** BEGIN **

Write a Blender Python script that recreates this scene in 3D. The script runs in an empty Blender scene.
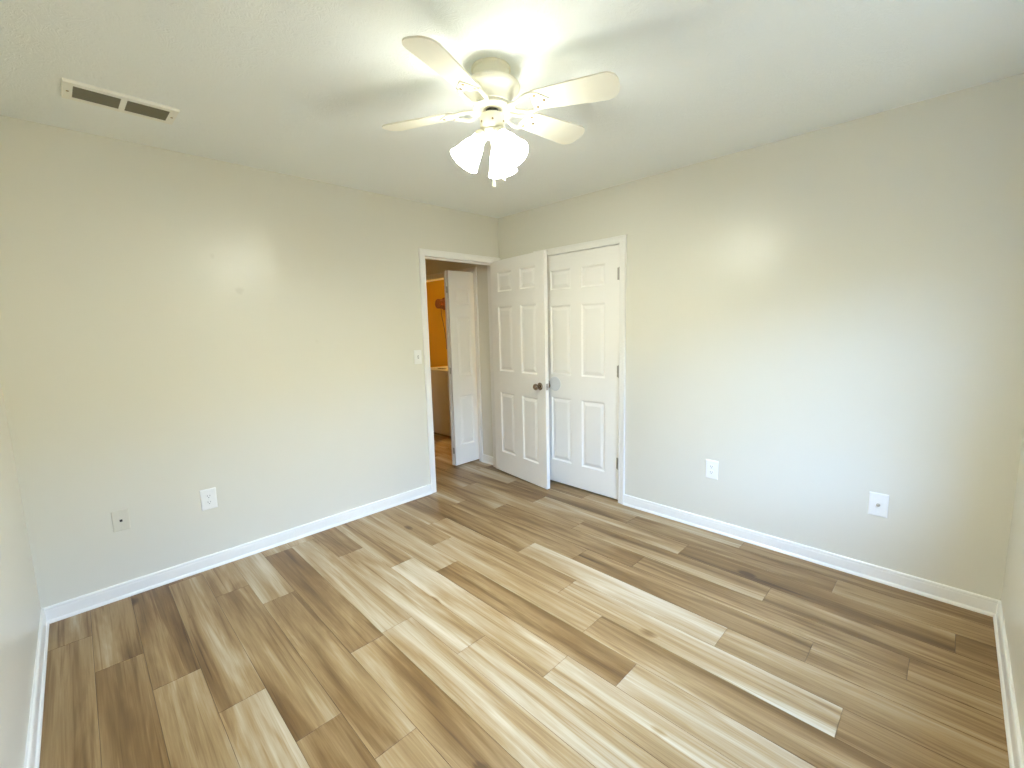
import bpy, bmesh, math, random
from mathutils import Vector, Matrix

C = bpy.context.scene.collection
SC = bpy.context.scene
R = math.radians
# ------------------------------------------------------------------ camera
CAM = Vector((3.14373, -2.98300, 1.43210))
YAW, PITCH, ROLL, FPX = R(45.2687), R(-7.51945), R(-1.45352), 440.843
fw = Vector((-math.sin(YAW) * math.cos(PITCH), math.cos(YAW) * math.cos(PITCH), math.sin(PITCH)))
rt = Vector((math.cos(YAW), math.sin(YAW), 0))
up = rt.cross(fw)
rt2 = rt * math.cos(ROLL) + up * math.sin(ROLL)
up2 = up * math.cos(ROLL) - rt * math.sin(ROLL)
cam = bpy.data.cameras.new('camera')
cam.sensor_width = 36.0
cam.lens = FPX / 1024 * 36.0
cam.clip_start = 0.02
camo = bpy.data.objects.new('camera', cam)
C.objects.link(camo)
m = Matrix((rt2, up2, -fw)).transposed().to_4x4()
m.translation = CAM
camo.matrix_world = m
SC.camera = camo

# ------------------------------------------------------------------ light and exposure
SC.view_settings.view_transform = 'Standard'
SC.view_settings.look = 'None'
SC.view_settings.gamma = 1.0
SC.view_settings.use_curve_mapping = False
SC.view_settings.exposure = 0.52
SC.cycles.max_bounces = 14
SC.cycles.diffuse_bounces = 10
SC.cycles.glossy_bounces = 4
SC.cycles.transparent_max_bounces = 8
SC.cycles.sample_clamp_indirect = 6.0
SC.cycles.use_denoising = True
SC.cycles.caustics_reflective = False
SC.cycles.caustics_refractive = False

SKY_STRENGTH = 12.5
LAMP_STRENGTH = 16.0
world = bpy.data.worlds.new('world')
SC.world = world
world.use_nodes = True
wn = world.node_tree
wn.nodes.clear()
wo = wn.nodes.new('ShaderNodeOutputWorld')
wb = wn.nodes.new('ShaderNodeBackground')
wt = wn.nodes.new('ShaderNodeTexCoord')
ws = wn.nodes.new('ShaderNodeSeparateXYZ')
wm = wn.nodes.new('ShaderNodeMapRange')
wm.inputs[1].default_value = -1.0
wm.inputs[2].default_value = 1.0
wr = wn.nodes.new('ShaderNodeValToRGB')
el = wr.color_ramp.elements
el[0].position = 0.0
el[0].color = (0.09, 0.10, 0.085, 1)
el[1].position = 1.0
el[1].color = (0.52, 0.90, 1.62, 1)
for pos, col in ((0.49, (0.12, 0.115, 0.085, 1)), (0.60, (0.13, 0.14, 0.10, 1)), (0.64, (0.55, 0.93, 1.62, 1))):
    e = el.new(pos)
    e.color = col
wb.inputs[1].default_value = SKY_STRENGTH
wn.links.new(wt.outputs['Generated'], ws.inputs[0])
wn.links.new(ws.outputs[2], wm.inputs[0])
wn.links.new(wm.outputs[0], wr.inputs[0])
wn.links.new(wr.outputs[0], wb.inputs[0])
wn.links.new(wb.outputs[0], wo.inputs[0])

# ------------------------------------------------------------------ dimensions
H = 2.44
LX, LY = 3.386, 3.237
WT = 0.115
DOOR_Y0, DOOR_Y1, DOOR_Z = -0.8475, -0.050, 2.020     # bedroom doorway in the west wall
CL_X0, CL_X1, CL_Z = 0.510, 1.318, 2.020               # closet doorway in the north wall
LA_X0, LA_X1, LA_Z = -1.95, -0.385, 1.975              # laundry opening off the hall
WIN_Y0, WIN_Y1, WIN_Z0, WIN_Z1 = -2.12, -0.74, 0.78, 2.04
HALL_X, HALL_Y = -2.90, -2.40
LAU_Y = 1.13

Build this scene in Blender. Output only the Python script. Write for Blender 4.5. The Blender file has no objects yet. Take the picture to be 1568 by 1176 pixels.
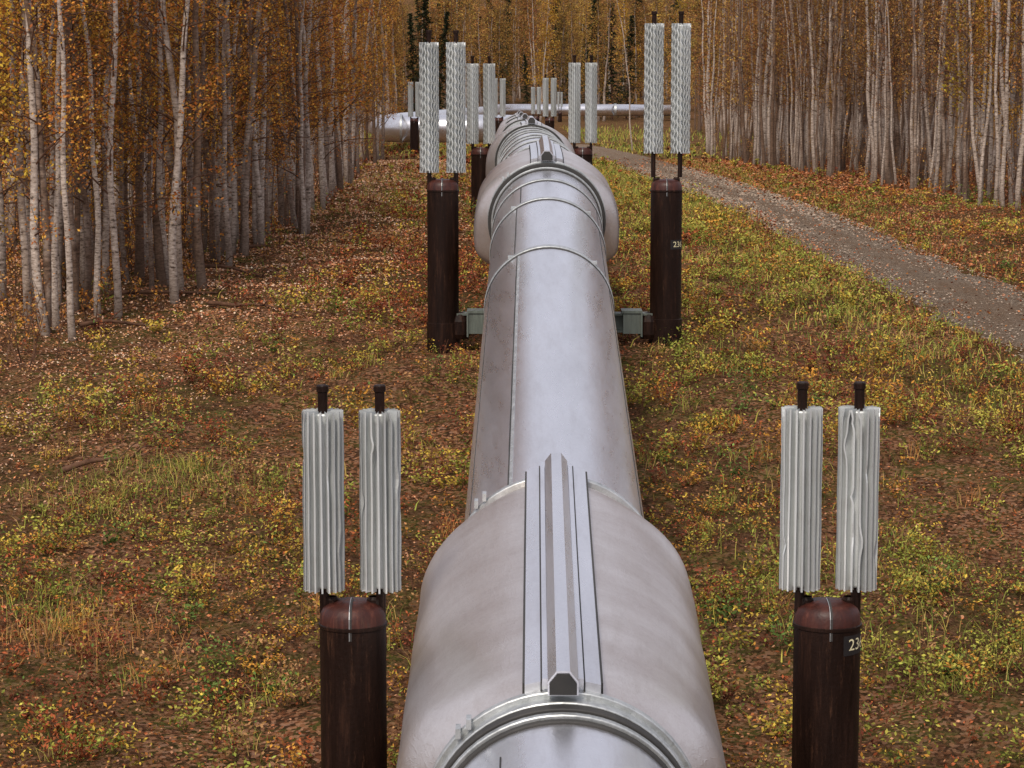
import bpy, math, random
import numpy as np
from mathutils import Vector, Matrix
rng=np.random.default_rng(7); random.seed(7)
H0=6.0
scene=bpy.context.scene
scene.view_settings.view_transform='Standard'
scene.view_settings.look='None'; scene.view_settings.exposure=0

# ---------------------------------------------------------------- utils
def link(o,parent=None):
    scene.collection.objects.link(o)
    if parent: o.parent=parent
    return o
def empty(name,parent=None,loc=(0,0,0)):
    e=bpy.data.objects.new(name,None); e.location=loc; e.empty_display_size=.2
    return link(e,parent)
def mesh_np(name,V,F,mats,midx=None,col=None,smooth=False):
    V=np.asarray(V,dtype=np.float32); F=np.asarray(F,dtype=np.int32)
    me=bpy.data.meshes.new(name)
    me.vertices.add(len(V)); me.vertices.foreach_set('co',V.ravel())
    k=F.shape[1]
    me.loops.add(F.size); me.loops.foreach_set('vertex_index',F.ravel())
    me.polygons.add(len(F)); me.polygons.foreach_set('loop_start',np.arange(0,F.size,k,dtype=np.int32))
    if midx is not None: me.polygons.foreach_set('material_index',np.asarray(midx,dtype=np.int32))
    me.polygons.foreach_set('use_smooth',np.full(len(F),smooth,dtype=bool) if np.isscalar(smooth) else np.asarray(smooth,dtype=bool))
    for m in mats: me.materials.append(m)
    me.update(calc_edges=True)
    if col is not None:
        a=me.attributes.new('Col','FLOAT_COLOR','POINT')
        c=np.ones((len(V),4),dtype=np.float32); c[:,:3]=col
        a.data.foreach_set('color',c.ravel())
    return me
class Acc:
    def __init__(s): s.V=[];s.F=[];s.M=[];s.C=[];s.S=[];s.n=0
    def add(s,V,F,m=0,col=(1,1,1),smooth=False):
        V=np.asarray(V,dtype=float);F=np.asarray(F)
        s.V.append(V);s.F.append(F+s.n);s.M.append(np.full(len(F),m));s.S.append(np.full(len(F),smooth))
        c=np.empty((len(V),3));c[:]=col;s.C.append(c);s.n+=len(V)
    def mesh(s,name,mats):
        return mesh_np(name,np.concatenate(s.V),np.concatenate(s.F),mats,np.concatenate(s.M),np.concatenate(s.C),np.concatenate(s.S))
def tube(pts,rad,ns=8):
    pts=np.asarray(pts,dtype=float);n=len(pts)
    rad=np.broadcast_to(rad,(n,))
    T=np.gradient(pts,axis=0);T/=np.linalg.norm(T,axis=1)[:,None]+1e-9
    up=np.array([0,0,1.0]) if abs(T[0][2])<.9 else np.array([1.0,0,0])
    V=[]
    for i in range(n):
        a=np.cross(T[i],up);a/=np.linalg.norm(a)+1e-9
        b=np.cross(a,T[i])
        th=np.linspace(0,2*np.pi,ns,endpoint=False)
        V.append(pts[i]+rad[i]*(np.cos(th)[:,None]*a+np.sin(th)[:,None]*b))
    V=np.concatenate(V)
    i=np.arange(n-1)[:,None]*ns;j=np.arange(ns)[None];j2=(j+1)%ns
    F=np.stack([i+j,i+j2,i+ns+j2,i+ns+j],-1).reshape(-1,4)
    return V,F
def leaves(C,L,asp=.55,flat=.5):
    n=len(C)
    a=rng.normal(size=(n,3));a[:,2]*=flat;a/=np.linalg.norm(a,axis=1)[:,None]
    r=rng.normal(size=(n,3));r[:,2]*=flat
    b=np.cross(a,np.cross(r,a));b/=np.linalg.norm(b,axis=1)[:,None]+1e-9
    L=np.broadcast_to(L,(n,))[:,None]
    V=np.stack([C-a*L,C+b*L*asp,C+a*L,C-b*L*asp],1).reshape(-1,3)
    F=np.arange(4*n).reshape(-1,4)
    return V,F
def lathe(prof,ns=40,cx=0,cy=0):
    V=[];n=len(prof)
    th=np.linspace(0,2*np.pi,ns,endpoint=False)
    for r,z in prof: V.append(np.stack([cx+r*np.cos(th),cy+r*np.sin(th),np.full(ns,z)],1))
    V=np.concatenate(V)
    i=np.arange(n-1)[:,None]*ns;j=np.arange(ns)[None];j2=(j+1)%ns
    return V,np.stack([i+j,i+j2,i+ns+j2,i+ns+j],-1).reshape(-1,4)
def lathe_sharp(acc,prof,ns,cx,cy,m):
    for a,b_ in zip(prof[:-1],prof[1:]):
        V,F=lathe([a,b_],ns,cx,cy);acc.add(V,F,m,smooth=True)
def boxv(x0,x1,y0,y1,z0,z1):
    V=np.array([[x,y,z] for z in(z0,z1) for y in(y0,y1) for x in(x0,x1)],float)
    F=np.array([[0,2,3,1],[4,5,7,6],[0,1,5,4],[2,6,7,3],[0,4,6,2],[1,3,7,5]])
    return V,F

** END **

* WRITTEN INSTRUCTION
Above are the records; copy exactly the lines from the one with "Build this scene" through the one with "scene.view_settings.look='None'; scene.view_settings.exposure=0", including both, and nothing more. Leave out pictures.

* WRITTEN REPLY
Build this scene in Blender. Output only the Python script. Write for Blender 4.5. The Blender file has no objects yet. Take the picture to be 1568 by 1176 pixels.
import bpy, math, random
import numpy as np
from mathutils import Vector, Matrix
rng=np.random.default_rng(7); random.seed(7)
H0=6.0
scene=bpy.context.scene
scene.view_settings.view_transform='Standard'
scene.view_settings.look='None'; scene.view_settings.exposure=0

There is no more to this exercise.